The judgment layer. The learning layer. The layer that compounds.

That layer is what 57 runs built. Not a list of vulnerabilities — a machine for producing, validating, contextualizing, and learning from vulnerabilities. The technique registry doesn't just hold 12 attack patterns. It holds the knowledge of which patterns work on which types of targets, which mutations bypass which defenses, and which evidence triagers actually accept. A scanning model can find a bug. The registry can tell you whether the bug matters, whether it's been seen before, and whether the remediation team will take it seriously.

What This Means

The system at run 57 was built to find bugs and collect bounties. It found bugs. It hasn't collected bounties yet. But what it built along the way — the technique registry, the campaign system, the validation framework, the learning loop, the program taxonomy, the autonomous orchestrator — is infrastructure that outlasts any individual finding.

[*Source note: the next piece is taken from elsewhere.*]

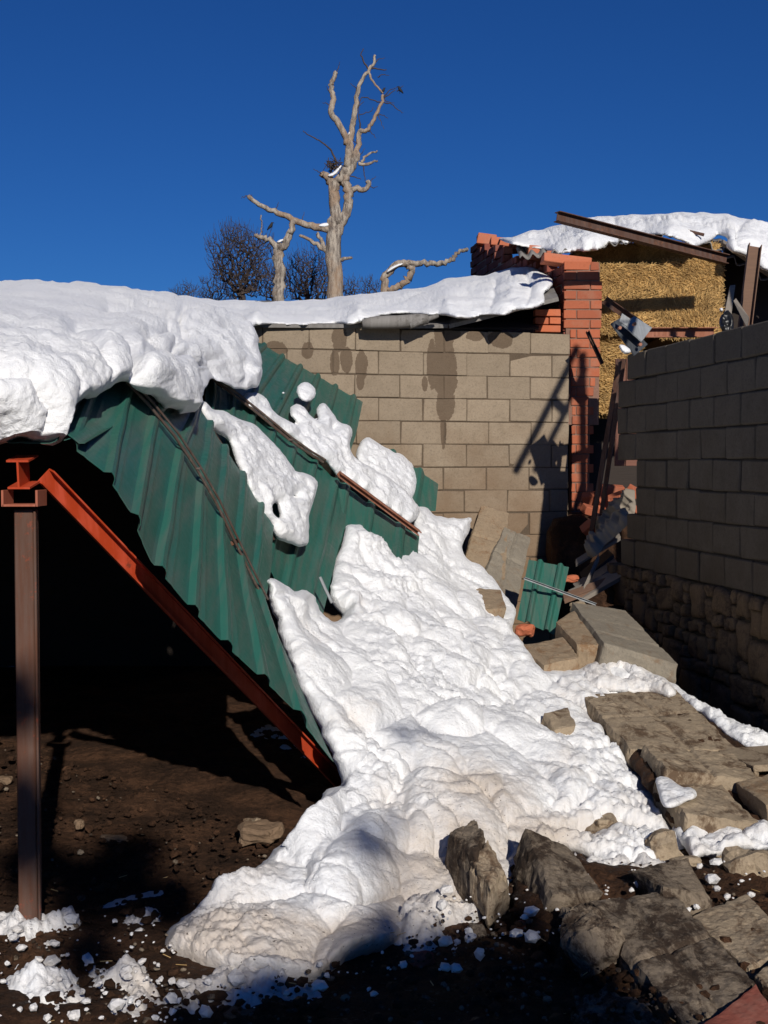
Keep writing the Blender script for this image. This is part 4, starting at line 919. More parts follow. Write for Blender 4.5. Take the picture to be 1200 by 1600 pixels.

A P1 finding is worth a one-time payout. The technique registry that produced the P1 — and can replay it across every similar target — is worth every future finding it generates. If the choice is between one more hour of testing and one more hour of systematizing what testing has taught you, systematize. You can only test one target at a time. A system can test them all.

We set out to do AI-powered pen testing. What we actually built is autonomous security research infrastructure — a system that discovers, validates, learns, and compounds. The pen testing is still happening inside it. But the thing that makes it valuable isn't the testing. It's the protocol the testing runs on.

The plan was to find bugs. The result was to build a machine that finds bugs, learns from finding them, and gets better at finding the next ones. Somewhere between the plan and the result, the product changed. The bugs are evidence. The machine is the product.

Run 58 will find bugs or it won't. The machine will learn either way. That's the whole point.